In the 1960s Taiwan was under the strict rule of the Kuomintang who had fled the Mainland in 1949 to settle and eventually take over Taiwan. There was a great degree of censorship and anti Communist propaganda in their films. But the vast majority of the films being produced were still in the Taiwanese Hokkien language but that was undergoing change as well and the last film to be made entirely in Taiwanese was in 1981. This film I assume was in Taiwanese since it certainly wasn't Mandarin and I see no fingerprints of the government on it. There certainly seems to be no propaganda in it and it surprisingly portrays a fairly immoral society by focusing on one steel corporation (representative perhaps of the new Taiwan driving towards modernization?) in which everyone is up to something - either affairs or embezzlement or corruption. Nearly everyone seems to be bedding someone they should not be. And when not doing that they are drinking in small bars, brothels and gambling houses all the time. It is by no means a flattering picture of Taiwanese society.

 



And then there is of course blackmail and murder. Tenn Kong-hui (Wai Wang - who went on to play a lot of villains in Shaw Brothers films) is a bit of a sleaze. A shady character who can smell out scandal in a glimpse. He begins with his ex-girlfriend Tai-giok (Hsia Chin-hsin) who is having an affair with the fiancé of the chairman's daughter - and she is having an affair with the Chairman. The fiancé also has some more crumpet on the side and is taking under the table money from construction firms to make decisions in their favor. The brother of the chairman (Lai Te-nan) is also messing around with a bar girl at the White Peony Nightclub - and his wife (Chang Ching-ching - One-Armed Swordswoman) may be doing the same with her cousin. It is basically Peyton Place. Tenn decides to blackmail them all at one go - and when he turns up dead no one is surprised. The cops begin to nail down everyone's alibi and eliminate them from the six suspects one by one.

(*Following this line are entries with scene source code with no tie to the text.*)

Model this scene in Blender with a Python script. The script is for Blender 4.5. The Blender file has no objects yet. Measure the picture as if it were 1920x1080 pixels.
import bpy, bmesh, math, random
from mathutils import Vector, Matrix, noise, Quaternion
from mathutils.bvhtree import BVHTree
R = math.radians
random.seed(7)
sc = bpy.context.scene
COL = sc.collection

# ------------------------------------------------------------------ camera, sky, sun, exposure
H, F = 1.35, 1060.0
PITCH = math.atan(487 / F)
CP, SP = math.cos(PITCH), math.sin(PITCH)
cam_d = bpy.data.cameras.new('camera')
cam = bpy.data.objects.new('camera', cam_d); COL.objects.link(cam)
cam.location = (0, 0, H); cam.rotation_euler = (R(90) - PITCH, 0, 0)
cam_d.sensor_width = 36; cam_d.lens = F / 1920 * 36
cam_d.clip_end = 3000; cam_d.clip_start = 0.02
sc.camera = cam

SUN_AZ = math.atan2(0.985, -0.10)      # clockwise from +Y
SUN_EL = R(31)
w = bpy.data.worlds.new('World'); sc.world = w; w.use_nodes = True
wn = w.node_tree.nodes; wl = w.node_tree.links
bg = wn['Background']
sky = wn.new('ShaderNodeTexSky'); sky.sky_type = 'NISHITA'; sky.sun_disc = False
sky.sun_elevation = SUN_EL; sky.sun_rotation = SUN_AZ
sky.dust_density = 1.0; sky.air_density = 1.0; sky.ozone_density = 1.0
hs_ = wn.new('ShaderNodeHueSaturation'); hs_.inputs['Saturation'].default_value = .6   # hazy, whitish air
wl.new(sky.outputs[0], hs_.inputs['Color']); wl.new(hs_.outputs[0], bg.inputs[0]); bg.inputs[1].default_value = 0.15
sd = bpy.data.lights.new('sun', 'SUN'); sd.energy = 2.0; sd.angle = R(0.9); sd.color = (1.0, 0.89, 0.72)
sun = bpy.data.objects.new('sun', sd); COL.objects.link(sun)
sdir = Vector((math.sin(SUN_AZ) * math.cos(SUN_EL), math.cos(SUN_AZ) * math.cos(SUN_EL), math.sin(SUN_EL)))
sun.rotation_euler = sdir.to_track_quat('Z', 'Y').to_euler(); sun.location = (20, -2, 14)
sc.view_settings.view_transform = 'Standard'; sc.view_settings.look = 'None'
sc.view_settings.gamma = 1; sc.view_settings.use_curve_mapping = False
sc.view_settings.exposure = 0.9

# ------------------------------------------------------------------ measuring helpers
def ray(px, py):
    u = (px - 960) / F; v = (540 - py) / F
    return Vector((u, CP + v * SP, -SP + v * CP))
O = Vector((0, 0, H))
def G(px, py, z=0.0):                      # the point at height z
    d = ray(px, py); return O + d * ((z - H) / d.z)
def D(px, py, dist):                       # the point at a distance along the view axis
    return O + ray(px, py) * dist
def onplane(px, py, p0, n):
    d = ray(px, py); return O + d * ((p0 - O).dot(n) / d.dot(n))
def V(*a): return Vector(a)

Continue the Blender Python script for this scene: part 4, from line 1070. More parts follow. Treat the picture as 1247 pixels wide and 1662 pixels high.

Not the most thrilling of films unfortunately. It plods along from one suspect to the next. The first half is the creep getting the goods on everyone and blackmailing them and the second half is the investigation. One thing I learned is that when conducting illicit affairs Taiwanese don't close the blinds and they have very large keyholes to look through! What I appreciated most was just the opportunity to see a film from this period, the depiction of Taiwanese society and the outdoor scenes - rickshaws! I love rickshaws.